2012 Campaign Trail Analysis: PA House Candidates Face Public

Candidates, from left: Patty Kim, Karl Singleton, Roy Crist, Gloria Martin-Roberts

2 of 4 Candidates against Same-sex Marriage
By Frank Pizzoli

Packing the house with 150 people at Harrisburg’s Midtown Scholar Bookstore seems routine when Harrisburg Hope offers the public a microphone.

Four candidates for the 103rd State House seated held by Rep. Ron Buxton assembled at the midtown bookstore tonight (March 1) to field questions from the public.

Selected Grand Marshall of the 2010 PrideFest Unity Parade, Buxton is not seeking re-election.

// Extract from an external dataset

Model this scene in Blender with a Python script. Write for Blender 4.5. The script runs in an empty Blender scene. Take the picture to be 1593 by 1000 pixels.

Recently, he’s been criticized for not playing a stronger role in protecting the city’s interests as the city’s fiscal dilemmas unfolded.

Buxton was in the audience, as were many other elected city officials along with openly-gay Kelly McEntee, running for 105th District State Representative seat in Dauphin County and Chris Dietz, who is campaigning for the 104th District State Representative seat in Dauphin County (if his district boundaries remain the same), and possibly Lebanon County if boundaries change.

103rd District candidates present were Harrisburg City Councilwoman Patty Kim, former Harrisburg Council President Gloria Martin-Roberts, former Harrisburg School Board President Roy Christ, and charter school administrator Karl Singleton.

The 103rd legislative district includes the Harrisburg City, Swatara Township (part), Steelton Borough, Highspire Borough, and the Central Dauphin, Harrisburg City, Steelton-Highspire school districts, as well as Harrisburg Area Community College, Harrisburg University, Penn State-Harrisburg.

Harrisburg Hope’s Alan Kennedy-Shaffer moderated the panel with his usual panache and established pattern of asking three questions before turning the microphone over to the public.

Against Same-sex Marriage
The most significant statements made regarding lgbt civil rights came from former Council President Gloria Martin-Roberts and charter school administrator Karl Singleton.

When asked if they would support same-sex marriage by openly-gay Harrisburg City Treasurer John Campbell, representing Equality Pennsylvania, Martin-Roberts said, “I do not support” such measures. Singleton said he also does not support the unions, clarifying that although he wouldn’t work for such legislation neither would he work against it.

Crist brought a round of laughter from the crowd when he said, “If you don’t agree with same-sex marriage, then don’t marry someone of the same sex.”

Kim said she thought all citizens should have the same civil rights in every way possible.

Anti-discrimination Laws Okay
When Josh Appleman, representing the LGBT Community Center Coalition, asked the candidates if they would support anti-discrimination legislation regarding employment and other public accommodations, all four candidates agreed they would support such measures. “I’d be honored to support such legislation,” Kim said.

Other Issues
There were familiar themes flavoring the evening’s public discussion.

As might be expected with three failing school districts in the legislative district, all four candidates favor educational reforms. None of the candidates support tuition vouchers.

Environmental issues and “greening” properties was on their list too as a way to recover blighted areas scarring the landscape all over the district. Martin-Roberts made special mention of access to health care services noting that “nothing else matters” if you don’t have your health and insurance coverage.

Marcellus Shale drilling and the way the Corbett administration has fought off taxation irked all four panelists. Like a chorus singing from the same book, they called for drilling taxes. Singleton reminded the audience of the history of the Coal Barons in Pennsylvania’s Anthracite Coal Region. “Drive not too far north of here and it looks like the ground was bombed with what they left behind,” he said.

As is the Harrisburg Hope custom, Kennedy-Shaffer presented each candidate with a Civility Award signifying the non-partisan organization’s goal of promoting civility in the public arena.

Next Opportunities
The next opportunity for public comment on the city and region’s state of affairs is March 8, 6 p.m. at the bookstore. Then Pa. Senate candidates, both Democrats and Republicans assemble to address the public. Invited candidates for the 15th District Senate seat are Rob Teplitz, Alvin Taylor, Josh First, John McNally, and Bill Seeds. Sen. Jeff Piccola is not seeking re-election and is the legislative architect of legislation that has, among other things, eliminated until June 30, 2012 the ability of the city to petition the court for bankruptcy.

March 15, 6 p.m. Kennedy-Shaffer and Harrisburg Hope hosts Receiver Unkovic, Harrisburg’s Mayor Thompson, City Council Vice President Eugenia Smith.